*** DATA BLOCK ***

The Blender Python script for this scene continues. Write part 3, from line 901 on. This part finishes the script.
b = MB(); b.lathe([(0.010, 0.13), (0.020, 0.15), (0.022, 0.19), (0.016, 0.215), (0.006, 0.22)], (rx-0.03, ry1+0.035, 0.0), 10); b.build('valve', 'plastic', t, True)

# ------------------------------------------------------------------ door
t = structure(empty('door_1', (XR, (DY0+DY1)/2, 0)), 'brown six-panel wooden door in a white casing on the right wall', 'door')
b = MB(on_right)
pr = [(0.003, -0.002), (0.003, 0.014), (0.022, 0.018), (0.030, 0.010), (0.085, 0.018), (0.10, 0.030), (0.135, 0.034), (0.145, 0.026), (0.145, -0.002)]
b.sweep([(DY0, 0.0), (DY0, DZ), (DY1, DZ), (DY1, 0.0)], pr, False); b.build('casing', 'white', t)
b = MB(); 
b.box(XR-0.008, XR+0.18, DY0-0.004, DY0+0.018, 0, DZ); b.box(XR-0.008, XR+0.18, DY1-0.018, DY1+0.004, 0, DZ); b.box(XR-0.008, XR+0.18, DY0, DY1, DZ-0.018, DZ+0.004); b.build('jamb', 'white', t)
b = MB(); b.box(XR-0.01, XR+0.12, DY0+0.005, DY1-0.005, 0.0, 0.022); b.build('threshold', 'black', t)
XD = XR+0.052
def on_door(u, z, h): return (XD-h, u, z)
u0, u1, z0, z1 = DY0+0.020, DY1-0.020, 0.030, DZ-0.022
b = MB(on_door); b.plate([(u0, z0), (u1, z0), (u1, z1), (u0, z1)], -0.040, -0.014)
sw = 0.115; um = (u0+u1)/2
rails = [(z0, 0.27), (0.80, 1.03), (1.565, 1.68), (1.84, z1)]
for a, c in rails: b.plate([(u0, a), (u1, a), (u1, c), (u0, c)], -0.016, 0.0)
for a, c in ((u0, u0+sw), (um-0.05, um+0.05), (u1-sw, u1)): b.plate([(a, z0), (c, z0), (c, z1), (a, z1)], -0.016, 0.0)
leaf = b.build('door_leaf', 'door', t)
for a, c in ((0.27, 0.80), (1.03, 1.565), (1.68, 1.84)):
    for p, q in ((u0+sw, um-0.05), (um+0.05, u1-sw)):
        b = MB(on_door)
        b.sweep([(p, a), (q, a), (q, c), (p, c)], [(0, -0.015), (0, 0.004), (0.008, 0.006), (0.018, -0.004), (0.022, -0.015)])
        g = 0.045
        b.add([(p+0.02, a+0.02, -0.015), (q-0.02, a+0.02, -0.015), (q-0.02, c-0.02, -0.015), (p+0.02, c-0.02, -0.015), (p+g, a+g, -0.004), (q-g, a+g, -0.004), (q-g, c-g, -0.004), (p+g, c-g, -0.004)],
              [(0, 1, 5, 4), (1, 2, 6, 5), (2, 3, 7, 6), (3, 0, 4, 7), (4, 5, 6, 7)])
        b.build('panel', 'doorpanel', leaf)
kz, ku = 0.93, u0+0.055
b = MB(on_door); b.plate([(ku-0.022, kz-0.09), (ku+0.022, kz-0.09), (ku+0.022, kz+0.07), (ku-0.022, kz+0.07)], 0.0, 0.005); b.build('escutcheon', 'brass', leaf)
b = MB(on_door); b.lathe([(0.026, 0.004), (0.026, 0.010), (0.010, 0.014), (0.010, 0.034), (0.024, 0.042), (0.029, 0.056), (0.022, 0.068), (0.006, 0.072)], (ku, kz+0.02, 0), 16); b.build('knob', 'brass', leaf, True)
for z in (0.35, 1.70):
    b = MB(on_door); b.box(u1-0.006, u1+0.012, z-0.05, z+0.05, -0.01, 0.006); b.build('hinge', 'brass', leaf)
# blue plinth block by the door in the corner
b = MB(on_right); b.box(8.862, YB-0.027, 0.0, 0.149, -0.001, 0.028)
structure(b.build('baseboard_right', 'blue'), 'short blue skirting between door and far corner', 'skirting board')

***

§ **PROMPT**
Starting at the first line of the data above, please restate word for word every line up to and including the one that holds "b.build('valve', 'plastic', t, True)", and add nothing else.

§ **CORRECT RESULT**
The Blender Python script for this scene continues. Write part 3, from line 901 on. This part finishes the script.
b = MB(); b.lathe([(0.010, 0.13), (0.020, 0.15), (0.022, 0.19), (0.016, 0.215), (0.006, 0.22)], (rx-0.03, ry1+0.035, 0.0), 10); b.build('valve', 'plastic', t, True)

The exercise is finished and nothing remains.